Александр Пересвет и Сергий Радонежский[175]
В русской исторической традиции имена Сергия Радонежского и героя Куликовской битвы Александра Пересвета до сих пор прочно связаны друг с другом преданием о встрече князя Дмитрия Ивановича с настоятелем обители Святой Троицы. Последний благословил московского князя на битву с Мамаем и отправил с ним двух братьев-иноков, Пересвета и Ослебю, один из которых пал в поединке с «печенежином Челубеем». Эти сюжеты до сих пор вдохновляют художников, поэтов и писателей на создание произведений, многие из которых стали восприниматься как своего рода исторические свидетельства.
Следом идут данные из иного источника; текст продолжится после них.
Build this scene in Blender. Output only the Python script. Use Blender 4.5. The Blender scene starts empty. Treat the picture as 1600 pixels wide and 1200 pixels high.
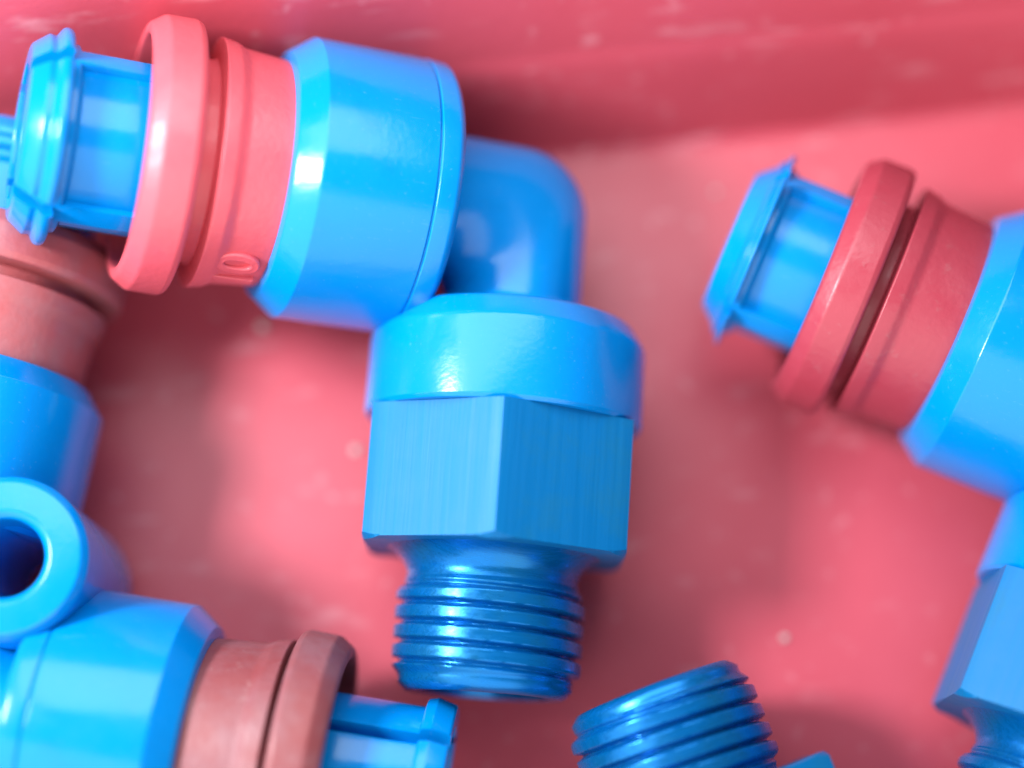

Неслучайно накануне празднования 600-летия Куликовской битвы в научной статье, посвященной этому событию, один историк прямо писал, что «столкновению главных сил (ордынцев и москвичей. — А. Н.) предшествовало единоборство двух богатырей — Пересвета и Темир-мурзы (Челубея). Этот поединок имел целью воодушевить войска обеих сторон. Гибель богатырей в результате единовременного удара копьями произвела сильное впечатление на наблюдавших за традиционным поединком»[176], после чего пересказал сюжет известной картины В. М. Васнецова, используемой на уроках истории в школе.
Действительно, именно этот момент сражения, вычлененный из всего остального, стал в дальнейшем для большинства россиян и центральным событием битвы, и своего рода символом победы Руси над Золотой Ордой, торжеством «честнаго креста» над «неверными», так что образ чернеца в развевающейся схиме, несущегося с копьем на ордынского воина, вполне смог бы заменить на гербе Москвы столь сходного с ним «копейщика». Но, может быть, так это и было? Стоит вспомнить, что образ Георгия Победоносца, поражающего поверженного дракона (на ранних московских монетах изображен всадник не с копьем, а с саблей), получил своего рода канонизацию не ранее конца XV века, и в сознании народа неизменно ассоциировался с освобождением от татаро-монгольского ига.